Iron cage

In sociology, the iron cage is a concept introduced by Max Weber to describe the increased rationalization inherent in social life, particularly in Western capitalist societies. The "iron cage" thus traps individuals in systems based purely on teleological efficiency, rational calculation and control. Weber also described the bureaucratization of social order as "the polar night of icy darkness".[1]

The original German term is stahlhartes Gehäuse (steel-hard casing); this was translated into "iron cage", an expression made familiar to English-speakers by Talcott Parsons in his 1930 translation of Weber's The Protestant Ethic and the Spirit of Capitalism.[2] This choice has been questioned recently by scholars who prefer the more direct translation: "shell as hard as steel".[2][3]

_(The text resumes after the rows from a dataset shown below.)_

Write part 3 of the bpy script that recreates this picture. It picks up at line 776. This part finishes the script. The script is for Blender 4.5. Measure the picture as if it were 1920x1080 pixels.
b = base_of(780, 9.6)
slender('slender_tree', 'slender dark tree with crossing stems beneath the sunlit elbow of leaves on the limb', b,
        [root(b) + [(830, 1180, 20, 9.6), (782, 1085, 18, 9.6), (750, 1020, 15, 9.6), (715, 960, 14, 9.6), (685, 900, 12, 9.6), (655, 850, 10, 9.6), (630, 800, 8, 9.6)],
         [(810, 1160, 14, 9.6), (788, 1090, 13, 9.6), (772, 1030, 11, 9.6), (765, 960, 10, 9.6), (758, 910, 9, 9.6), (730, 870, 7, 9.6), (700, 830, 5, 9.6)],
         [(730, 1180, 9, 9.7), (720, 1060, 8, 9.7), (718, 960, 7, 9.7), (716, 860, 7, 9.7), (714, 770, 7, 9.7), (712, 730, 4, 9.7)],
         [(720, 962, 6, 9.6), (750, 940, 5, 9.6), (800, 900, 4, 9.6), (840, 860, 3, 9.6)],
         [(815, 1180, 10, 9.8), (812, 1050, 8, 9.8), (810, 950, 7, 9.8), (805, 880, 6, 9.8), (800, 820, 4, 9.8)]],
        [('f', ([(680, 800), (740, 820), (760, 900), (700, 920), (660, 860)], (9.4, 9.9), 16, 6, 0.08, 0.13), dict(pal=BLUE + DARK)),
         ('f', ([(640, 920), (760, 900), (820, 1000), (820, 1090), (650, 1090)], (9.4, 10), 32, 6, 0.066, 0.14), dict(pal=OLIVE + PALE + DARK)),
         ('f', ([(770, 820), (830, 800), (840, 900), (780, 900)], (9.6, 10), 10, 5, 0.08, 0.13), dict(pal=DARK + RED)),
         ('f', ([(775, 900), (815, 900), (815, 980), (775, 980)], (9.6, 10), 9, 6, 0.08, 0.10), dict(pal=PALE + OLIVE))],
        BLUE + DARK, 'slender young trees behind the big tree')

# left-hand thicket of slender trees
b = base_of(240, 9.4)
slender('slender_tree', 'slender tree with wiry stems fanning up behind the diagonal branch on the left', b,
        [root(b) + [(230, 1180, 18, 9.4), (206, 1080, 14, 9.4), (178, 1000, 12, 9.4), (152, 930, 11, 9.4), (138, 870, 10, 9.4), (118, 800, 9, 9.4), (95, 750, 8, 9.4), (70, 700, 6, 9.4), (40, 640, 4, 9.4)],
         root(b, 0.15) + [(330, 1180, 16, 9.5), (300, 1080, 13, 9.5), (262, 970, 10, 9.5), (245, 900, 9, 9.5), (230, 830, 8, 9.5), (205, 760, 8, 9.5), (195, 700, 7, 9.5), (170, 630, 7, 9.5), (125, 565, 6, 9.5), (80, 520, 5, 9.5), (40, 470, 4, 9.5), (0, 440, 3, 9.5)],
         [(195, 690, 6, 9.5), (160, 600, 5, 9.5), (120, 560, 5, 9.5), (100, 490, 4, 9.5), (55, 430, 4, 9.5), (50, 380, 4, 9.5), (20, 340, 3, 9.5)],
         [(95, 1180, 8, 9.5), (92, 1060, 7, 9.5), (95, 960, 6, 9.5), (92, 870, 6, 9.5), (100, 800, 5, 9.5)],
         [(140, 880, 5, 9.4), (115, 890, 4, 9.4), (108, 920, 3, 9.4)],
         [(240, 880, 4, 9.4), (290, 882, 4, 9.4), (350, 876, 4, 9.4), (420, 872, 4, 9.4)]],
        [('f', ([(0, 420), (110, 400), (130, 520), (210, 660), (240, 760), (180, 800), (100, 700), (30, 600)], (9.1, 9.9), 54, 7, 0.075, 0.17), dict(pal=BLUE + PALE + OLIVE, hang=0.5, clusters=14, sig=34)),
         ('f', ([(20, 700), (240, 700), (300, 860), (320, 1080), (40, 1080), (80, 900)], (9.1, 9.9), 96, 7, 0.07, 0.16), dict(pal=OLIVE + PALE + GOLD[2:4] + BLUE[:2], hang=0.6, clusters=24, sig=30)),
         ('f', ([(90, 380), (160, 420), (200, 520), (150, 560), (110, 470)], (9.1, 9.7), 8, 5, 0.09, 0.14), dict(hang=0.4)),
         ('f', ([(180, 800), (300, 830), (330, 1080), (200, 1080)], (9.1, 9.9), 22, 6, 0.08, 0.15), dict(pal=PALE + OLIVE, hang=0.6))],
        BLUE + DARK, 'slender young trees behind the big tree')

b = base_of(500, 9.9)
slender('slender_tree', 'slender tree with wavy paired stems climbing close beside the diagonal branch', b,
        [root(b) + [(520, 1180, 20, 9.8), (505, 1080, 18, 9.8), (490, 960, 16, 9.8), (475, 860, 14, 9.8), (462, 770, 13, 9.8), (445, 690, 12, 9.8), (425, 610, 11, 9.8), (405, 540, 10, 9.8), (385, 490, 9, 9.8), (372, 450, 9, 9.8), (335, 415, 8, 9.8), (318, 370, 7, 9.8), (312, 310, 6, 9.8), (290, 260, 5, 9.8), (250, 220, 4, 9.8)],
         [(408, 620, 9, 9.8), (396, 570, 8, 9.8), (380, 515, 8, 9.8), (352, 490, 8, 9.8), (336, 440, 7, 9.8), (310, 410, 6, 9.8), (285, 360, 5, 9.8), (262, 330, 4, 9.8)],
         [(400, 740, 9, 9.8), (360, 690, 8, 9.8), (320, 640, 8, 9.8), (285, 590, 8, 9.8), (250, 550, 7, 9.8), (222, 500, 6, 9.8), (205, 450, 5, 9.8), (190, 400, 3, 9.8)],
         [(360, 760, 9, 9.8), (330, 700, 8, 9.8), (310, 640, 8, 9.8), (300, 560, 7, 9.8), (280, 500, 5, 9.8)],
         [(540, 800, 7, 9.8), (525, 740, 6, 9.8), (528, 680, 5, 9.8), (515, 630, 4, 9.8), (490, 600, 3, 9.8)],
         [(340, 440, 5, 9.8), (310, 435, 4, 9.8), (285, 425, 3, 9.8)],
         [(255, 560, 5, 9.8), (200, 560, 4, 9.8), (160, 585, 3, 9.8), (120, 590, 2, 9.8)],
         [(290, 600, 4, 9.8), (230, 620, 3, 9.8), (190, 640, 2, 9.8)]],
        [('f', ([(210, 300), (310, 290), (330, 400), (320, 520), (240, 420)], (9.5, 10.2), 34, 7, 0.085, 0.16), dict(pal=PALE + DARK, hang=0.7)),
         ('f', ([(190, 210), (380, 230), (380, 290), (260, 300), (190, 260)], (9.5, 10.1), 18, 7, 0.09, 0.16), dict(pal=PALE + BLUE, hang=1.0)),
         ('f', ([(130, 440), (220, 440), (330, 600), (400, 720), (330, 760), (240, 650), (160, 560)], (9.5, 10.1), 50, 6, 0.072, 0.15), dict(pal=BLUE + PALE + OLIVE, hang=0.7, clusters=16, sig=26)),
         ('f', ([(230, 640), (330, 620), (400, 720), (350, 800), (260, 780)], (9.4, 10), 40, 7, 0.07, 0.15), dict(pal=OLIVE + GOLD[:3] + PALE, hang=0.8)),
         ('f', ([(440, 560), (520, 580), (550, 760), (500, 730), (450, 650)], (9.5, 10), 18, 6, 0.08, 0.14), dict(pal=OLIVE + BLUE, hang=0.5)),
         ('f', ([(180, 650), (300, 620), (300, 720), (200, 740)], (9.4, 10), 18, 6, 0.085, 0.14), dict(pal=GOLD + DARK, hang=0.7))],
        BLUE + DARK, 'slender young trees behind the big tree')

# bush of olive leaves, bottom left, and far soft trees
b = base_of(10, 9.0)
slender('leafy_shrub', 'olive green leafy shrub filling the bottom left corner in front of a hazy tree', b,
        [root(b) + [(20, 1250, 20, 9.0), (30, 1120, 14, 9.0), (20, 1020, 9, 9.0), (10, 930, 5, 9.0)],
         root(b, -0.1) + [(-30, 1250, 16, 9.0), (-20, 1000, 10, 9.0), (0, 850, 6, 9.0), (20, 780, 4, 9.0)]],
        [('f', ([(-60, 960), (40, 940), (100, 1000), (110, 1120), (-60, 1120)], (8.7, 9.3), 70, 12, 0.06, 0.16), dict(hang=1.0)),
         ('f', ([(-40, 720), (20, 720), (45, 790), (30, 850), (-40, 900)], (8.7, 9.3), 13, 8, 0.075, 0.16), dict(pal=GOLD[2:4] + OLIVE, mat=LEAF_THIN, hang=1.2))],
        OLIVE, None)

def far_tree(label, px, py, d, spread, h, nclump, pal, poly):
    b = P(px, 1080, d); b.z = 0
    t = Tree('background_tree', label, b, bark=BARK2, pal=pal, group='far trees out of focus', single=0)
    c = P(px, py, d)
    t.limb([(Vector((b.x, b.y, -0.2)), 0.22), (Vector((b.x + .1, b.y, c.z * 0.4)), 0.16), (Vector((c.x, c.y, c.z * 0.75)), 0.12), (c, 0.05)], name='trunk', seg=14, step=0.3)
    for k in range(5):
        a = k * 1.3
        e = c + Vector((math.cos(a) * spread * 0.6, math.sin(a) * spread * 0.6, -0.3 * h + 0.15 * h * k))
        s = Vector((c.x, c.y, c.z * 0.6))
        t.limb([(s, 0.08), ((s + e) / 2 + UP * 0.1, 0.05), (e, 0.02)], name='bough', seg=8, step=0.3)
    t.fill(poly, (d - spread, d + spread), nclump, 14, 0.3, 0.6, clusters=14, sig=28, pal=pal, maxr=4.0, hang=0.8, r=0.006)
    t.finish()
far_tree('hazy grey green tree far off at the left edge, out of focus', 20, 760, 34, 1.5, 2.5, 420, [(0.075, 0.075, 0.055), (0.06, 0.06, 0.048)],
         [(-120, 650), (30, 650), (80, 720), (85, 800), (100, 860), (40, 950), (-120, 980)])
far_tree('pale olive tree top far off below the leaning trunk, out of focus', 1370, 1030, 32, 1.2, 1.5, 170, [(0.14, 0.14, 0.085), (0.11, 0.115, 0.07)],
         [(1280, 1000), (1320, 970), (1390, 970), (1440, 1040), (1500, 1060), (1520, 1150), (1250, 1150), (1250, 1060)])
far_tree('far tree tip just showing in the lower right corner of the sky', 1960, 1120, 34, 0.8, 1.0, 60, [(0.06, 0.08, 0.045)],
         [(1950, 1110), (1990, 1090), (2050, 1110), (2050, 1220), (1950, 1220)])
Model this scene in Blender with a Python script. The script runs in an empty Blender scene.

Weber (in Parsons' translation) wrote:

In Baxter's view the care for external goods should only lie on the shoulders of the 'saint like a light cloak, which can be thrown aside at any moment.' But fate decreed that the cloak should become an iron cage.[4]

  1. ^ Lassman, Peter, ed. (1994). Weber: Political Writings. Cambridge Texts in the History of Political Thought. Translated by Speirs, Ronald. Cambridge University Press. p. xvi. ISBN 0-521-39719-7.
  2. ^ a b Baehr, Peter (2001). "The "Iron Cage" and the "Shell as Hard as Steel": Parsons, Weber, and the Stahlhartes Gehäuse Metaphor in the Protestant Ethic and the Spirit of Capitalism". History and Theory. 40 (2): 153–169. doi:10.1111/0018-2656.00160.
  3. ^ Weber, Max (2002). Baehr, Peter R.; Wells, Gordon C. (eds.). The Protestant ethic and the "spirit" of capitalism and other writings. Penguin Classics. p. xxiv. ISBN 0-14-043921-8.
  4. ^ Weber, Max (1905). "The Protestant Ethic and the Spirit of Capitalism".